Consider a random variable $X:\Omega\to[0,1]$ and the transformation to a Bernoulli variable $$ T(X) = \begin{cases}1 &\text{if }X\geq m\\ 0 &\text{otherwise}\end{cases} $$ where $m$ is the median of $X$. Show that ${\it Var}(T(X))\geq {\it Var}(X)$.
Remarks:
Intuitively, the variance should increase when weight is "squeezed to the sides". But it's been tricky to prove.
If $P(X=m)=0$, then ${\it Var}(T(X)) = 1/4 \geq {\it Var}(X)$. But I need the general case where $P(X=m)\not=0$.
Edit: It turns out that this conjecture is false. I posted a more general version here Transformation that increases variance of bounded random variable
The result does not hold.
For a simple counterexample, assume that $P(X=0)=x$, $P(X=x)=\frac12$ and $P(X=1)=\frac12-x$, for some fixed $x$ in $(0,\frac12)$.

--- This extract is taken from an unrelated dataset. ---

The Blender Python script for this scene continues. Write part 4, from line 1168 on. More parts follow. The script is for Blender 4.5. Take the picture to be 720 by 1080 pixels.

The median of $X$ is (unique and) equal to $x$, thus $T(X)$ is Bernoulli with parameter $P(X\geqslant x)=1-x$ and its variance is $x(1-x)$.
On the other hand, $E(X)=\frac12(1-x)$ and $E(X^2)=\frac12(1-x)^2$ hence the variance of $X$ is $\frac14(1-x)^2$.
One sees that $\mathrm{Var}(X)>\mathrm{Var}(T(X))$ for every $x<\frac15$... and that $\mathrm{Var}(X)<\mathrm{Var}(T(X))$ for every $x>\frac15$.